Saturday 29 October 2016

Apropos Anastasia

Anastasia (1971), Lynn Seymour. Photo © Leslie E. Spatt
Kenneth MacMillan - Anastasia (1971), Lynn Seymour
Photo © Leslie E. Spatt
Perhaps it was Lynn Seymour's first entrance on roller skates, or perhaps it was back-flip that did it, but Kenneth MacMillan's ballet Anastasia has always held a special place in my heart. It wasn't the first MacMillan ballet I had seen, we saw Romeo and Juliet (with Natalia Makarova), but seeing Anastasia with Lynn Seymour in 1975 made a really big impression. This is partly because after 1978 the full three-act ballet passed out of the Royal Ballet repertoire so I never got chance to see it again until 1996 when Deborah MacMillan supervised a new production (with Viviana Durante). Now this has been revived and we caught the performance given by the Royal Ballet at Covent Garden on 28 October 2016 with Lauren Cuthbertson in the title role and Sarah Lamb as Mathilde Kschessinskaya, conducted by Simon Hewitt, with Viviana Durante and Jonathan Cope credited with the principal coaching.

Anastasia was MacMillan's first three act ballet using a new story (it was preceded by Romeo and Juliet and versions of Sleeping Beauty and Swan Lake). Its strength and weakness is that MacMillan uses Tchaikovsky symphonies (nos. 1 and 3) for the first two acts, this means that MacMillan has the advantage of a coherent score which really works in musical terms, but which limits the manoeuvrability when it comes to the dramaturgy. His later ballets in this vein, Manon and Mayerling used scores assembled and arranged (from Massenet by Leighton Lewis for  Manon and from Liszt by John Lanchberry for Mayerling) so that though the score lacks the real coherence and music-drama of a specially composed entity, the shape of it can be made to fit the necessity of the drama. It is a shame that MacMillan's only commissioned score in this vein was from Richard Rodney Bennett for Isadora, which mixed dance and speech and which has never found an entirely satisfactory form. MacMillan's final full length ballet, The Prince of the Pagodas showed what he could do with a fine commissioned score, even against the intransigence of the Britten Estate in not allowing him to cut the score (something which changed on revivals after his death).

So the first two acts of Anastasia are fluently attractive, with a wide variety of imaginative choreography designed to show off the whole company, including a role for a young boy as the Tsarevitch (we saw the immensely talented Rory Toms). But the two acts have a Petipa-like ability to stretch a little plot across a great deal of dancing, but much of it is beautifully done. It simply lacks a sense of the inner drama which MacMillan brings to Mayerling and Manon, and the character of Anastasia does not really get chance to develop under testing circumstances.

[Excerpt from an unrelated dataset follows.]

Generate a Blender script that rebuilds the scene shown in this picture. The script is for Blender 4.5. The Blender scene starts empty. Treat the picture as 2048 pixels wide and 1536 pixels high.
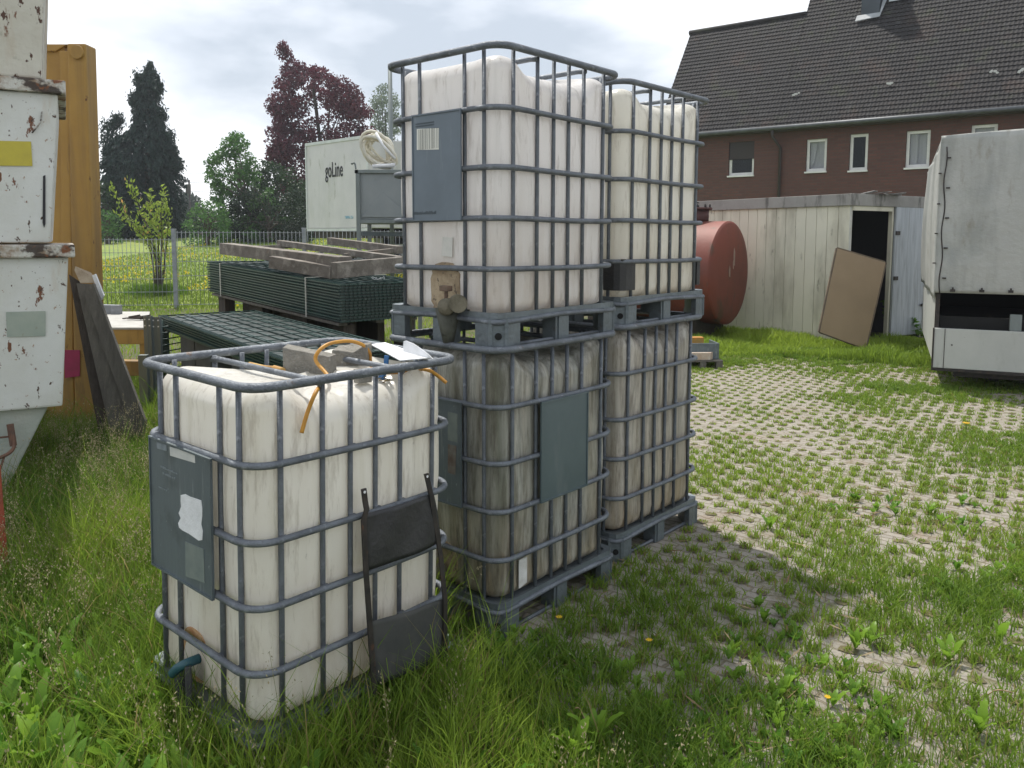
import bpy, bmesh, math, random
import numpy as np
from mathutils import Vector, Matrix
random.seed(7); RNG = np.random.default_rng(11)
C = bpy.context.scene.collection
PI = math.pi
# ------------------------------------------------------------------ camera
FOC, PITCH, ROLL, CY, H = 1591.41, .0944276, .00206876, 625.105, 1.5758
cd = bpy.data.cameras.new("camera"); cam = bpy.data.objects.new("camera", cd); C.objects.link(cam)
cam.matrix_world = Matrix.Translation((0, 0, H)) @ Matrix.Rotation(PI/2-PITCH, 4, 'X') @ Matrix.Rotation(ROLL, 4, 'Z')
cd.sensor_width = 36; cd.lens = 36*FOC/2048; cd.shift_y = (CY-768)/2048
cd.clip_start = .05; cd.clip_end = 3000
bpy.context.scene.camera = cam
# ------------------------------------------------------------------ world + sun
SUN_EL = math.radians(64)
SUN_DIR = Vector((-.44, .90, 0)).normalized()*math.cos(SUN_EL) + Vector((0, 0, math.sin(SUN_EL)))   # towards the sun
w = bpy.data.worlds.new("World"); bpy.context.scene.world = w; w.use_nodes = True
nt = w.node_tree; nt.nodes.clear()
def N(tree, kind, **kw):
    n = tree.nodes.new(kind)
    for k, v in kw.items():
        if k.startswith('i_'):
            key = k[2:]; key = int(key) if key.isdigit() else key
            n.inputs[key].default_value = v
        else: setattr(n, k, v)
    return n
sky = N(nt, 'ShaderNodeTexSky', sky_type='NISHITA', sun_disc=False)
sky.sun_elevation = SUN_EL; sky.sun_rotation = math.atan2(SUN_DIR.x, SUN_DIR.y)
sky.air_density = 1.2; sky.dust_density = 2.0
tc = N(nt, 'ShaderNodeTexCoord'); mp = N(nt, 'ShaderNodeMapping'); mp.inputs['Scale'].default_value = (1.0, 1.0, 2.6)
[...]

It is only in the striking last act (originally a free-standing ballet) that the drama springs to life.

Lauren Cuthbertson made an astonishing Anna Anderson in this act, having been a striking Anastasia in the previous two. She was finely supported by a large cast, including Eric Underwood as a lowring Rasputin (in the first two acts he is woefully underused). Though I have to admit that some of the detail in the ensembles was rather ragged and not as crisp as I would have liked. And the back flip wasn't as tidy as it could have been; there is probably a technical term for the move but essentially Anastasia leaps up and ends up held horizontally by three hunky sailors and she is then promptly thrown over their  heads to be caught (hopefully still horizontal) by three taller hunker sailors.

It was nice to a new face (to me) in the pit, Simon Hewett is Principal Conductor of the Stuttgart Opera, and Principal Conductor of the Hamburg Ballet.

The Royal Opera House was pretty full, and at a time when organisations worry about getting young people into the theatre it was good to see so many younger faces in the audience. Whilst many of them would probably never go to a concert involving two Tchaikovsky symphonies and a Martinu symphony, they happily listened to the music because they were not really there to listen but to watch. An unofficial survey conducted by Co-Opera Co. suggested that the majority of people who enjoy attending opera in later life, have at some time been involved in performing at some level, which shows that exposure to and participation in opera as a matter of course is an important part of the education process. Something which the audience at Anastasia would probably confirm, as I would bet that the majority of the young women had taken part in ballet or dance classes when younger.